There is also the pragmatic reason that India’s economy is growing rapidly. Much like the 19th-century British, Americans seek markets. China, the other large market, is difficult, and extracts its pound of flesh, as seen in Google’s troubles. Especially as India will invest in buying armaments, aircraft and other big-ticket items where the US still has a competitive edge, it is a tempting market. That’s good for the US.
But these are not reasons for India to ally itself with the US. In fact, there has been little improvement in scientific, technical or other ties. The Indian space effort remains cut off by law from much American technology. In other ways too, India is treated as a pariah by the US government, on par with dangerous, failing states. There is also the perennial litmus test – when will the US unambiguously endorse India for a veto-holding permanent seat in the UN Security Council?

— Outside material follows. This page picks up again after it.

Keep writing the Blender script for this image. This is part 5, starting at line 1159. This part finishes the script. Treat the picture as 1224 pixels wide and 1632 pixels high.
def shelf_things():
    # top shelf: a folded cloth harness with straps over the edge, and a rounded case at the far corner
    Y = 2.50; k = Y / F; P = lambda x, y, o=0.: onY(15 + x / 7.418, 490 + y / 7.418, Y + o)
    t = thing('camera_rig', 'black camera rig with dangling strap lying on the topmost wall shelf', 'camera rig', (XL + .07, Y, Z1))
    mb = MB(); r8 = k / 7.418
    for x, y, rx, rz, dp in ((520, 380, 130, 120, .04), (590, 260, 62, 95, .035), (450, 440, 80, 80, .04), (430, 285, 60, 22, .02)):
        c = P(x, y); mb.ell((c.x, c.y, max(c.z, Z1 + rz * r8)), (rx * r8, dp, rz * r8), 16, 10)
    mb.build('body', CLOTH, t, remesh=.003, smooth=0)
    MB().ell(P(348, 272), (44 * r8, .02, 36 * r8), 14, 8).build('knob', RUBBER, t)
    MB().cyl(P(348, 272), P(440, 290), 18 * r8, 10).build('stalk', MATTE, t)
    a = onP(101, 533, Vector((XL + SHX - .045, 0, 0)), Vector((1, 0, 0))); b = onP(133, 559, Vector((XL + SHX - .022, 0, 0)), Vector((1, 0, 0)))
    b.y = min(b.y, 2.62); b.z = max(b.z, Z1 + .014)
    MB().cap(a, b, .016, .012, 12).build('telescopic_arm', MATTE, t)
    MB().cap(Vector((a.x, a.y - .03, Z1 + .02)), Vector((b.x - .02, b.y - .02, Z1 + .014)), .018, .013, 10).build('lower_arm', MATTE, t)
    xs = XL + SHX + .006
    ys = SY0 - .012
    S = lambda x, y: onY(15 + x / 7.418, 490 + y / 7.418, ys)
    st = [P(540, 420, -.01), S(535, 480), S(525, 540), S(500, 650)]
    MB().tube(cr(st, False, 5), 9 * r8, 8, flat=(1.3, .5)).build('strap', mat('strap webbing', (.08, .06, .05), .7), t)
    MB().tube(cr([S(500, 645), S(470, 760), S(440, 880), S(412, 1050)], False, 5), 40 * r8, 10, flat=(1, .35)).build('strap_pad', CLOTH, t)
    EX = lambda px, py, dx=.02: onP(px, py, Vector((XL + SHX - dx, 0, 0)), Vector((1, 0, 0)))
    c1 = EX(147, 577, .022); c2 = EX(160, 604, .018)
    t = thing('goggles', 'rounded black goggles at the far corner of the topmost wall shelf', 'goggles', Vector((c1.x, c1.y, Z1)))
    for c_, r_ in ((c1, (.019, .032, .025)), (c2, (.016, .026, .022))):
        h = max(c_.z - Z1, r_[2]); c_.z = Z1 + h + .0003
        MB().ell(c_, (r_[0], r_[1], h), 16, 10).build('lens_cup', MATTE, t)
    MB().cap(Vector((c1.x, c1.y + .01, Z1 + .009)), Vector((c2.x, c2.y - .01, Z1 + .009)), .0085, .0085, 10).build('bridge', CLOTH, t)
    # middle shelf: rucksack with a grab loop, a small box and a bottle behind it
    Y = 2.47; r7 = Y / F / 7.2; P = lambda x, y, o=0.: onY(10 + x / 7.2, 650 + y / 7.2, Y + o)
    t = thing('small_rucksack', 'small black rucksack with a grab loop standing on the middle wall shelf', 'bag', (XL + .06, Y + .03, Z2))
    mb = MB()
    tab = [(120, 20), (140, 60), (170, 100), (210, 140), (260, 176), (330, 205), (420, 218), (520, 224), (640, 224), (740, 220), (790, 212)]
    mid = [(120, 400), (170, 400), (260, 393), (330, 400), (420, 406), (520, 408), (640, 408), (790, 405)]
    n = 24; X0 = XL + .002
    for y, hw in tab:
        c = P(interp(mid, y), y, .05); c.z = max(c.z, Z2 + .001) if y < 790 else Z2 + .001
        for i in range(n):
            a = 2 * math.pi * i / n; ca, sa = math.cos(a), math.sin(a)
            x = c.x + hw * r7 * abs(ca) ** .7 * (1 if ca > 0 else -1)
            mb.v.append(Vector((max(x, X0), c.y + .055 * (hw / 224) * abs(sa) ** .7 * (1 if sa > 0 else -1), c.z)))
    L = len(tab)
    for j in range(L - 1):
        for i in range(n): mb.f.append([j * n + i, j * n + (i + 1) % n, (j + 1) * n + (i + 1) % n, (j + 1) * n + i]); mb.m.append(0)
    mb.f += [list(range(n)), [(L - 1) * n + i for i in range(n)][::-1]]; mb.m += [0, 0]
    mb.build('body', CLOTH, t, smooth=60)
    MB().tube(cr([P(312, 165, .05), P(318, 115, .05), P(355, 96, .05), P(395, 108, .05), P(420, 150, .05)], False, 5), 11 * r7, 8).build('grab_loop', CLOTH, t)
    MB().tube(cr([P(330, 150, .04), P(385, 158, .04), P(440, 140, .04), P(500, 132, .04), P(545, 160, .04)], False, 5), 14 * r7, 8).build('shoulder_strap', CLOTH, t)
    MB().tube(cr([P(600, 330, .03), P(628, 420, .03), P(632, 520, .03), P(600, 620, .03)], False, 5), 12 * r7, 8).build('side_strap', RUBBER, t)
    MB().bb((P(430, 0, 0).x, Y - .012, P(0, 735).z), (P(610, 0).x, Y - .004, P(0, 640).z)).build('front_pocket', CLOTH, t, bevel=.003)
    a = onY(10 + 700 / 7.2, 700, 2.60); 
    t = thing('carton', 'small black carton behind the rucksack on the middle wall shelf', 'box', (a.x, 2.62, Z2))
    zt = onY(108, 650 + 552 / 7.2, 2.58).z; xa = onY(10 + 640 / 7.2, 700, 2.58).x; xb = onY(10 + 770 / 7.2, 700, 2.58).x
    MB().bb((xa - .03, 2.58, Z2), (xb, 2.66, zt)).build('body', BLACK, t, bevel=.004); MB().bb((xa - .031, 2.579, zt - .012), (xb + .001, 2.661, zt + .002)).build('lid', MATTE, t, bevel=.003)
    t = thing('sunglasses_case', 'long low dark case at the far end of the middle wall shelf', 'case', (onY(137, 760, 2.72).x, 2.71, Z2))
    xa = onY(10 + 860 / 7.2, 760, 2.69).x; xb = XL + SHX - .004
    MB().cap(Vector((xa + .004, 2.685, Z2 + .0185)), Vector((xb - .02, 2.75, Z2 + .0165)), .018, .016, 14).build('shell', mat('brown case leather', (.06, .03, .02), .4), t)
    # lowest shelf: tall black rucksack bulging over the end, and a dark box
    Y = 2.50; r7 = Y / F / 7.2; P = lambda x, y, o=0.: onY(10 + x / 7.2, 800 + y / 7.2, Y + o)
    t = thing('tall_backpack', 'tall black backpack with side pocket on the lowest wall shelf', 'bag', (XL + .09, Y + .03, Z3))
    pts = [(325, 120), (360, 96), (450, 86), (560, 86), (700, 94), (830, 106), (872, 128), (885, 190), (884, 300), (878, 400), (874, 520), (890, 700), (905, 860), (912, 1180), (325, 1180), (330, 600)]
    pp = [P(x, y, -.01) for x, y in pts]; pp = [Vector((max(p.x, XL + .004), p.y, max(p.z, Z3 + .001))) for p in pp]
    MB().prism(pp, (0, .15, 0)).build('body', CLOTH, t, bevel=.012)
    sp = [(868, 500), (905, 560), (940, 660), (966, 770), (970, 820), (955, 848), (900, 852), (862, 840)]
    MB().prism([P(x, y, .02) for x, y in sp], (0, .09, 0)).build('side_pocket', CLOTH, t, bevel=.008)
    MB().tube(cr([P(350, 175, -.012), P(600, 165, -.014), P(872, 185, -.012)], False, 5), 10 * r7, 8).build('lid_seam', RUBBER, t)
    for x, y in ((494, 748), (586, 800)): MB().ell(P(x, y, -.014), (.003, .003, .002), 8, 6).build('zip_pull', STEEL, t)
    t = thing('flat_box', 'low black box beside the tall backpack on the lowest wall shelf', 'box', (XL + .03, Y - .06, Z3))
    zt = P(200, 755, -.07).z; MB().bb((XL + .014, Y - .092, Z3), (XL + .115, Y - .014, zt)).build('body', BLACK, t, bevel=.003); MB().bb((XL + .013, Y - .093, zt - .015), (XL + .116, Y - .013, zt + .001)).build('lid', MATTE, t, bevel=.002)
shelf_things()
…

No relationship can survive when the benefits are one-sided. Therefore, India will be better-off not tying itself to a waning power, at a time when it is itself on the rise. An America beset with financial problems, with receding self-confidence, and with the Gulf oil-spill as metaphor for its decline, is not worth allying with. At least, not unless India gets concrete, and massive, benefits in return. Time favors India.
There is no point in being a satellite to a sinking, unreliable America – instead, India should strive to establish itself as a pole in a multi-polar world consisting of, perhaps, a G3 or G4 – including itself and the EU. Better to live two days as a tiger than two hundred years as a sheep, a quote attributed to Tipu Sultan.